* Given problem *
Quote word for word the lines below, beginning with the first and ending with the one that has "tint=(0.24, 0.25, 0.235))". Drop the pictures.
* Begin Data for this task *
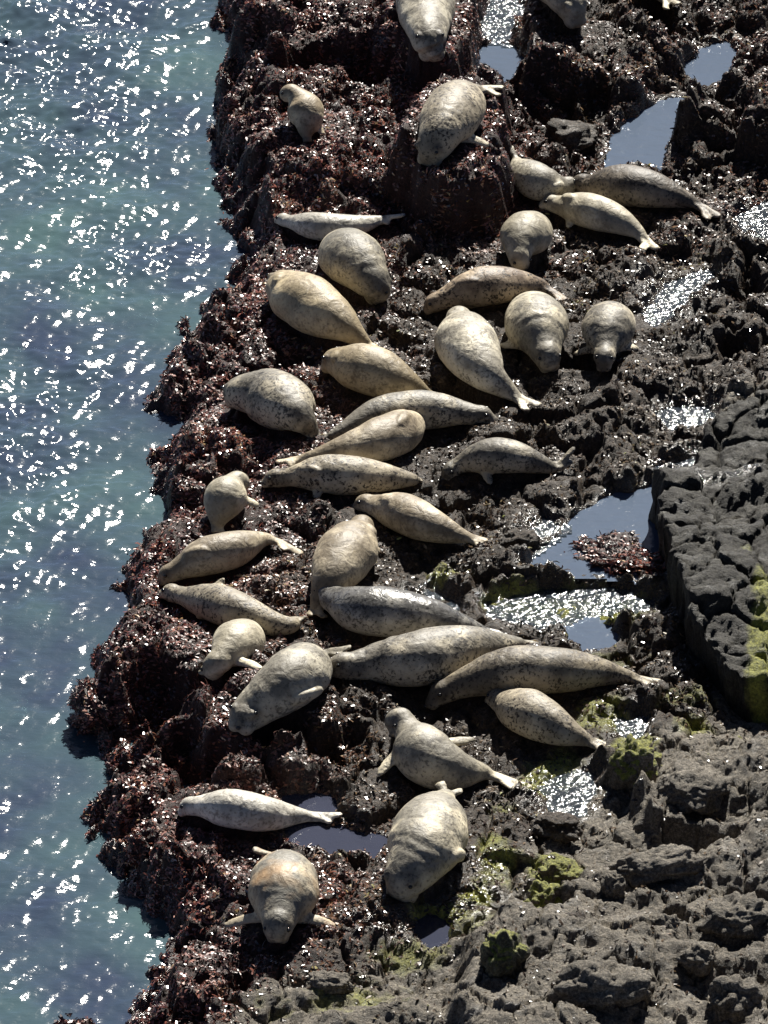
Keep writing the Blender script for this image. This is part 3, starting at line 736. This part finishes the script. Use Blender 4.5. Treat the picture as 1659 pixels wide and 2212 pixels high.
mat_dark = rock_material('dark_boulder', False, weed=0.3, algae=0.0, bare=0.4, wet=0.35)
mat_moss = rock_material('mossy_boulder', False, weed=0.0, algae=1.05, bare=0.7, wet=0.3)
mat_green = rock_material('green_boulder', False, weed=0.0, algae=0.75, bare=0.6, wet=0.3, tint=(0.8, 0.9, 0.75))
mat_grey = rock_material('grey_boulder', False, weed=0.0, algae=0.1, bare=1.0, wet=0.2)
mat_weedy = rock_material('weedy_boulder', False, weed=1.0, algae=0.0, bare=0.1, wet=0.5)
mat_out = rock_material('outcrop_rock', True, tint=(0.24, 0.25, 0.235))

BOULD = [
 ('mossy_rock', 'yellow mossy rock at the tail of the speckled brown seal', 1372, 1655, (.24, .24, .24), mat_moss, .5, 1, .3),
 ('mossy_rock', 'upper of the two yellow green mossy rocks in a diagonal line', 1212, 1893, (.19, .16, .14), mat_moss, .5, 2, .6),
 ('mossy_rock', 'lower of the two yellow green mossy rocks, dark front side', 1178, 1962, (.19, .20, .24), mat_moss, .5, 3, 1.2),
 ('mossy_rock', 'dark green boulder with black shaded front below the mossy rocks', 1085, 2072, (.20, .20, .25), mat_green, .5, 4, .2),
 ('pebble_rock', 'smooth grey oval boulder near the bottom edge', 712, 2125, (.19, .12, .09), mat_grey, .6, 5, -.35),
 ('weedy_rock', 'round black weedy lump on the shore left of the bottom seal', 318, 1838, (.17, .17, .19), mat_weedy, .6, 6, 0),
 ('pool_rock', 'small dark rock at the tip of the largest tide pool', 1120, 1178, (.20, .16, .14), mat_dark, .55, 7, .4),
 ('weedy_rock', 'flat reddish weedy rock standing in the largest tide pool', 1336, 1212, (.30, .44, .085), mat_weedy, .7, 28, 1.0, 5, .6),
 ('grey_rock', 'square grey rock low in the corner slope', 1432, 2010, (.17, .14, .14), mat_grey, .6, 9, .1),
 ('grey_rock', 'small dark standing rock between mossy rocks and grey slope', 1325, 1925, (.11, .10, .15), mat_grey, .6, 10, .7),
 ('grey_rock', 'dark angular rock in the grey slope below the mossy rocks', 1240, 2010, (.16, .14, .15), mat_dark, .5, 11, .9),
 ('grey_rock', 'big rounded grey boulder at the bottom edge with brown front', 1300, 2140, (.38, .30, .26), mat_grey, .5, 12, .2),
 ('dark_rock', 'flat dark rock above the wet patch near the mossy rock', 1200, 1788, (.22, .16, .10), mat_dark, .6, 13, -.2),
 ('dark_rock', 'dark lump of rock beneath the blue pool next to the raised block', 1225, 305, (.32, .30, .20), mat_dark, .5, 14, .3),
 ('weedy_rock', 'red weedy knob jutting into the water beside the dark gully', 215, 1530, (.26, .30, .24), mat_weedy, .5, 16, .4),
 ('dark_rock', 'dark pointed stone lying on the big outcrop', 1575, 1010, (.16, .13, .14), mat_dark, .8, 17, .4),
 ('grey_rock', 'rounded grey boulder half sunk at the right edge of the lower slope', 1590, 1985, (.30, .26, .20), mat_grey, .5, 18, .5),
 ('grey_rock', 'low cracked grey hump just under the dark outcrop', 1500, 1700, (.34, .30, .17), mat_grey, .5, 19, 1.1),
 ('grey_rock', 'small grey stone beside the square rock on the lower slope', 1510, 2075, (.16, .15, .13), mat_grey, .6, 20, .2),
 ('grey_rock', 'grey rock at the bottom edge, farthest into the lower corner', 1585, 2160, (.26, .22, .20), mat_grey, .5, 21, .8),
 ('grey_rock', 'long low grey ridge of rock right of the mossy pair', 1420, 1870, (.42, .20, .15), mat_grey, .5, 22, .35),
]
BOBJ = [boulder(*b) for b in BOULD]

def outcrop():
    top = [(1405, 1035), (1440, 1005), (1500, 990), (1540, 930), (1590, 880), (1900, 860), (1900, 1500), (1660, 1440), (1580, 1412), (1538, 1372), (1505, 1300), (1470, 1210), (1432, 1110)]
    H = 0.62
    def hh(y): return np.interp(y, [-4.0, -2.0, 1.2, 3.0], [0.50, 0.52, 0.34, 0.2])
    pw = []
    for x, y in top:
        p = at(x, y, 0.3)
        for _ in range(3): p = at(x, y, hh(p[1]))
        pw.append(p)
    P = np.array(pw); lo = P.min(0) - 0.3; hi = np.minimum(P.max(0) + 0.3, [5.6, 99, 99])
    ax = np.arange(lo[0], hi[0], 0.018); ay = np.arange(lo[1], hi[1], 0.024)
    A, B = np.meshgrid(ax, ay, indexing='ij')
    d = poly_sd(P, A, B)
    d = d + 0.13 * perlin(A / .8, B / .8, 401) + 0.02 * perlin(A / .2, B / .2, 402)
    base = samp(BASE, A, B)
    zt = hh(B) + 1.15 * detail(A, B, np.full(A.shape, .75)) + 0.06 * np.clip(A - 2.8, 0, 3)
    zb = base - 0.14
    k = sstep(-0.05, 0.03, d)
    z = zb * (1 - k) + np.maximum(zt, zb) * k
    lip = sstep(.12, 0, np.abs(d))
    A2 = A - 0.07 * k * sstep(.3, 0, d) + lip * (0.045 * fbm(z, B, .25, 3, 408, .6)) + 0.015 * perlin(A / .08, B / .08, 406) * (1 - lip)
    B2 = B + lip * 0.03 * fbm(A, z, .25, 2, 409) + 0.015 * perlin(A / .08, B / .08, 407) * (1 - lip)
    alg = np.zeros_like(A); wt = np.full(A.shape, .3)
    for e in [(1650, 1370, 34, 80, .75), (1648, 1270, 34, 50, .5), (1610, 1200, 40, 40, .25), (1655, 1470, 30, 40, .7)]:
        alg = np.maximum(alg, e[4] * ell(*e[:4], X=A, Y=B, z=.55))
    for e in [(1490, 1030, 60, 12, .95), (1600, 1045, 60, 14, .9), (1530, 1060, 50, 14, .8)]:
        wt = np.maximum(wt, e[4] * ell(*e[:4], X=A, Y=B, z=.35))
    at3 = dict(weed=np.zeros_like(A), wet=wt, algae=np.minimum(alg * 1.6, 1.3), bare=np.full(A.shape, .6))
    q = grid_quads(len(ax), len(ay)); q = q[(d.ravel()[q] > -0.12).all(1)]
    used = np.unique(q); remap = -np.ones(A.size, int); remap[used] = np.arange(len(used))
    o = link_mesh('rock_outcrop', fast_mesh('rock_outcrop', np.stack([A2, B2, z], -1).reshape(-1, 3)[used], remap[q], {k_: v_.ravel()[used] for k_, v_ in at3.items()}), mat_out)
    tag(o, 'large dark grey outcrop with a black side wall above the tide pool', 'rock')
outcrop()

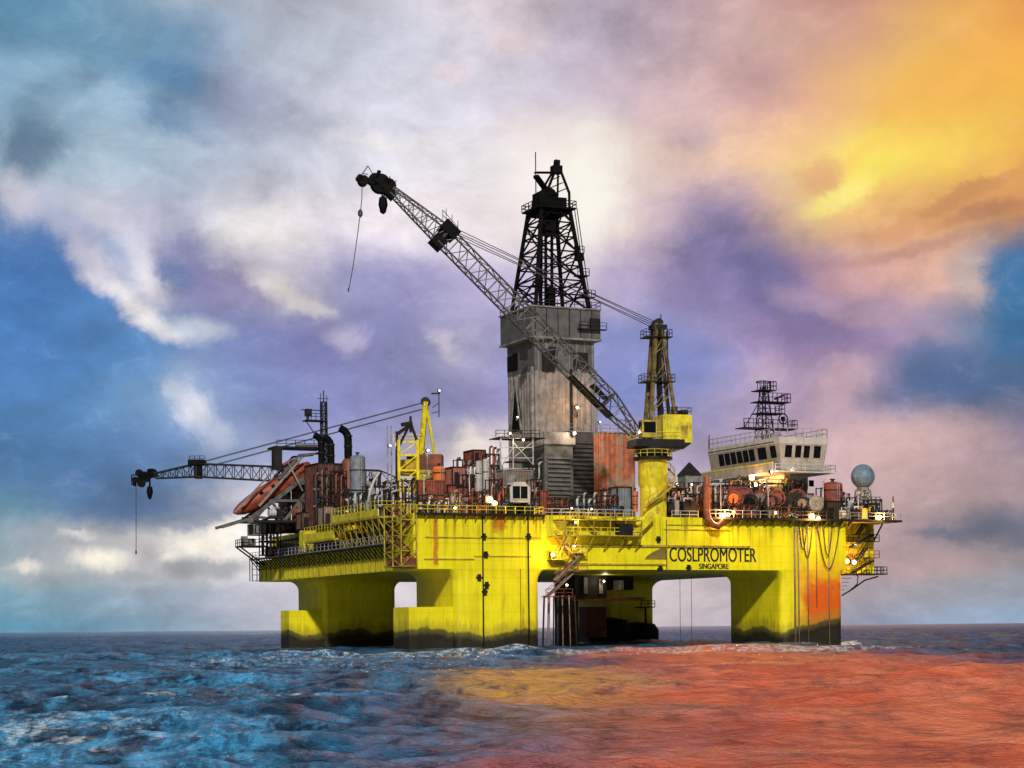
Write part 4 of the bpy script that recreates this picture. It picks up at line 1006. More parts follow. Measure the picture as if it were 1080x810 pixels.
* End Data for this task *
* Problem solution *
Keep writing the Blender script for this image. This is part 3, starting at line 736. This part finishes the script. Use Blender 4.5. Treat the picture as 1659 pixels wide and 2212 pixels high.
mat_dark = rock_material('dark_boulder', False, weed=0.3, algae=0.0, bare=0.4, wet=0.35)
mat_moss = rock_material('mossy_boulder', False, weed=0.0, algae=1.05, bare=0.7, wet=0.3)
mat_green = rock_material('green_boulder', False, weed=0.0, algae=0.75, bare=0.6, wet=0.3, tint=(0.8, 0.9, 0.75))
mat_grey = rock_material('grey_boulder', False, weed=0.0, algae=0.1, bare=1.0, wet=0.2)
mat_weedy = rock_material('weedy_boulder', False, weed=1.0, algae=0.0, bare=0.1, wet=0.5)
mat_out = rock_material('outcrop_rock', True, tint=(0.24, 0.25, 0.235))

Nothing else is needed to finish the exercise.